Rivushchie struny: The Peculiar Role of Russian Garage

Earlier this year, the Moscow club IKRA held a small festival entitled “Back to the CBGB” in honor of the NY club (below) that ran from 1973 until 2006.  During that time it gave birth to a spectacular generation of musicians, including – among the more famous – The Ramones, Talking Heads, Patti Smith, and Blondie.

On the day it closed down, the NY Times declared:  “It’s the most famous rock ’n’ roll club in the world, the most famous that there ever has been, and it’s just as famously a horrendous dump.  It’s the archetypal, the ur, dim and dirty, loud, smelly and ugly nowhere little rock ’n’ roll club.  There’s one not much different from it in every burg in the country.”

Given the ubiquitous of the club’s “type,” one has to wonder whether it reflected less of a local scene than something universal:  more a state of mind than a place…  which brings us to the Moscow festival.  Below is a report on the event from Russian television.

There’s the same sense of geographic nonspecificity:  this needn’t have been in Moscow – and in any case, it’s an evocation of somewhere else completely.

In addition, when asked to namecheck relevant bands of the era when CBGB operated, the audience members start listing anything and everything.  Either because their sense of history is a little shaky or – once again – because it doesn’t matter.

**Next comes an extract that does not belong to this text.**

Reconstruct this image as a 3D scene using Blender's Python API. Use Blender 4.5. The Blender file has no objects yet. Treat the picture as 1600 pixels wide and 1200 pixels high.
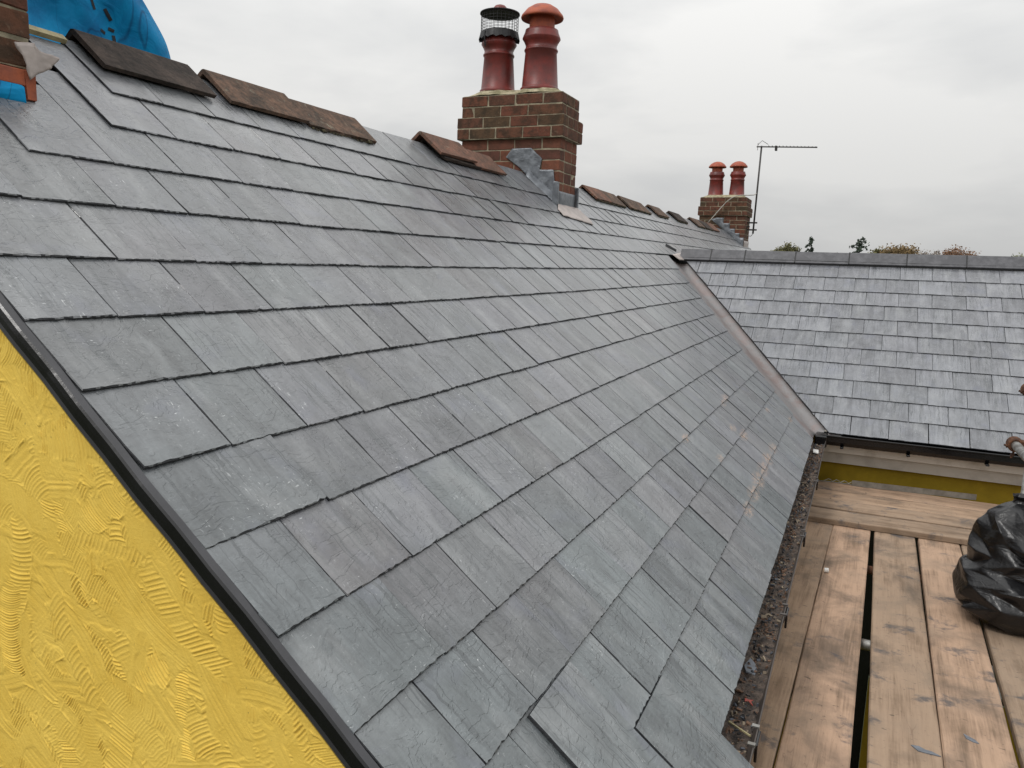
import bpy, bmesh, math, random
import numpy as np
from mathutils import Vector, Matrix, noise as mn

random.seed(7)
RNG = np.random.default_rng(7)
SC = bpy.context.scene
COL = SC.collection

# ------------------------------------------------------------------ camera
CAM = Vector((0.23017, -0.97510, 1.18069))
R = ((0.9107858, 0.4115112, 0.0335812), (0.0940840, -0.1276616, -0.9873453), (-0.4020166, 0.9024196, -0.1549890))
cd = bpy.data.cameras.new('camera')
cam = bpy.data.objects.new('camera', cd)
COL.objects.link(cam)
cd.sensor_width = 36
cd.lens = 1211.79 / 1600 * 36
cd.clip_start = 0.02
cd.clip_end = 2000
m = Matrix.Identity(4)
for i in range(3):
    m[i][0] = R[0][i]
    m[i][1] = -R[1][i]
    m[i][2] = -R[2][i]
    m[i][3] = CAM[i]
cam.matrix_world = m
SC.camera = cam

# ------------------------------------------------------------------ light
SUN_EL, SUN_AZ = math.radians(52), math.radians(205)      # azimuth clockwise from +Y
world = bpy.data.worlds.new('World')
SC.world = world
world.use_nodes = True
wn = world.node_tree
wn.nodes.clear()


def N(nt, typ, **kw):
    n = nt.nodes.new(typ)
    for k, v in kw.items():
        if k == 'inp':
            for kk, vv in v.items():
                if isinstance(vv, bpy.types.NodeSocket):
                    nt.links.new(vv, n.inputs[kk])
                else:
                    n.inputs[kk].default_value = vv
        else:
            setattr(n, k, v)
    return n


def ramp(nt, fac, stops, interp='LINEAR'):
    n = nt.nodes.new('ShaderNodeValToRGB')
    n.color_ramp.interpolation = interp
    el = n.color_ramp.elements
    while len(el) > 1:
        el.remove(el[-1])
    el[0].position = stops[0][0]
    el[0].color = col4(stops[0][1])
    for p, c in stops[1:]:
        e = el.new(p)
        e.color = col4(c)
    nt.links.new(fac, n.inputs[0])
    return n.outputs[0]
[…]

They’re asked what – in their minds – the spirit or “aroma” of that now-empty place would have been like.  Along with illegal substances, both body fluids and related byproducts come to mind, together with the more decent and laudable “blood, sweat, and tears.”

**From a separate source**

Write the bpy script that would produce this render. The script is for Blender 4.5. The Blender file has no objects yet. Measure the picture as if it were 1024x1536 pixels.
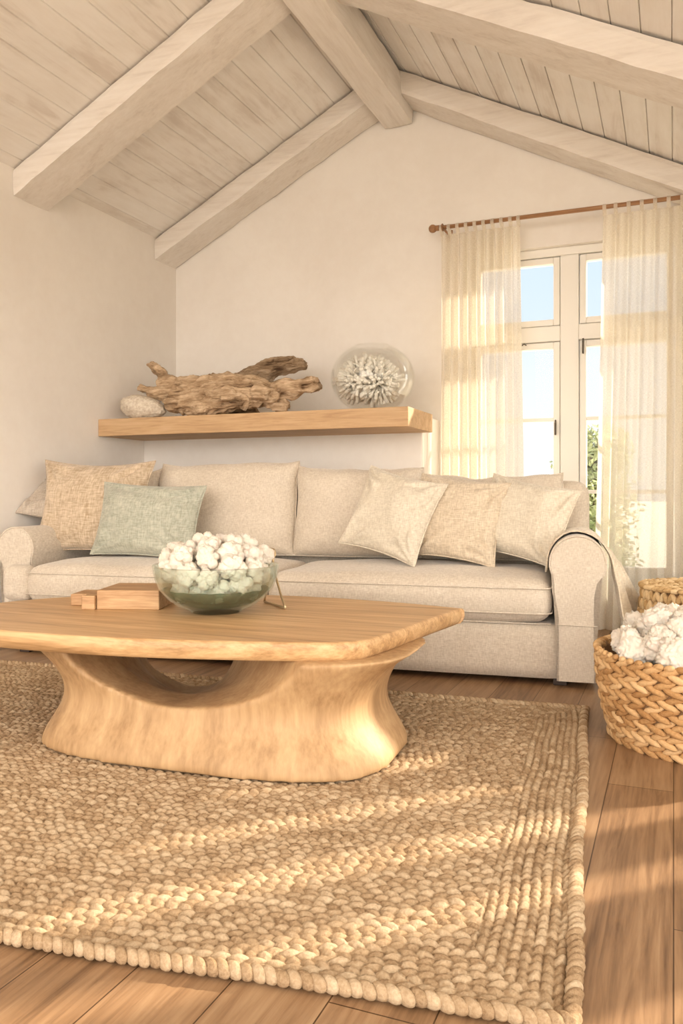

One of the bands that performed at the CBGB gig, Rivushchie struny, has just released a new album.  Their slightly misspelled name could be translated, perhaps, as “Rip-Roarin’ Strings.”  One of the band members is the brother of famous musician and actor Petr Mamonov.

This link to a slightly older generation means that Rivushchie struny are playing “new” material that’s reminiscent of the Stooges or Captain Beefheart. It’s being offered to us in 2008 – at a time when many of the musicians from the late 1970s have long since fallen out with each other, reunited, and played entire comeback tours.

In fact the Moscow press has said Rivushchie struny “recall the type of rock used by the Soviets to scare the locals:  it’s dirty, dumb, and loud.”   To Russian ears that same sound, more dirge-like than anything structured, might suggest Auktyson.  The lyrics, too, revolve around everyday themes that evoke late Soviet bohemia:  little sex, much alcohol, and a general sense of purposelessness.

Other exponents of what Russians commonly bundle together as this kind of garage rock would be Moscow’s Cavestompers, Lazy Bitches, and Cretin Boys... or any other “fans of good ol’ three-chord, three-minute punk.”

The Russian press also view Rivushchie struny through parallels from the past, in particular the wantonly intellectual traditions of rock music under the Soviets.  At that time – when CBGB’s was wreaking havoc – Soviet rock was developing a very smart, if not condescendingly “intelligent” pose.

The Moscow bands who now define themselves as “garage” are trying to reverse the type of comparisons that used to be made between the (unruly) Stones and (well-kempt) Mashina vremeni.  They want more of the former and a great deal less of the latter:  “They play a wild type of rock, something between punk and psychodelic, with lyrics on all kinds of unsavory topics…”

The band’s vocalist Vova Terekh said recently:  “I really don’t know who needs all this [new interest]!  We’ve been playing this kind of music for 15 years.  The new wave of fashion for garage rock…  it’s the first time in my life when things rolled ’round in my direction, and not the reverse!”

Terekh tells long stories about how he no longer drinks, having passed through a protracted period of alcohol abuse.  It’s these kind of tales that make one question any claims to “rebellion” in Russian garage.  It is heavily inspired by a (long-past, long since canonized) American phenomenon, which in Russian eyes is tied not to a specific time or place, but to a purely corporeal experience.  That experience, in turn, is imagined as a realm of dirt and bodily release.   It’s a place of wanton (self?) soiling.

The sounds of a past aesthetic – the echoes of Auktsyon and Zvuki mu – are most evident in the closing track (above), “Pink Chlorite.”  It quickly falls apart but still slouches onwards for several minutes in a way that suggests the self-indulgence of the early 70s, rather than the tight, insistent structures of punk.

Malcom McLaren once admitted that punk was, perhaps, less of a rebellion than a chance to (briefly) kick and fight in the face of stronger, conservative norms:  it allowed one “to be a flamboyant failure rather than a benign success.”  The bodily decadence of Russian garage seems even to have sidestepped any flamboyance, confusing instead pleasure with physical resignation.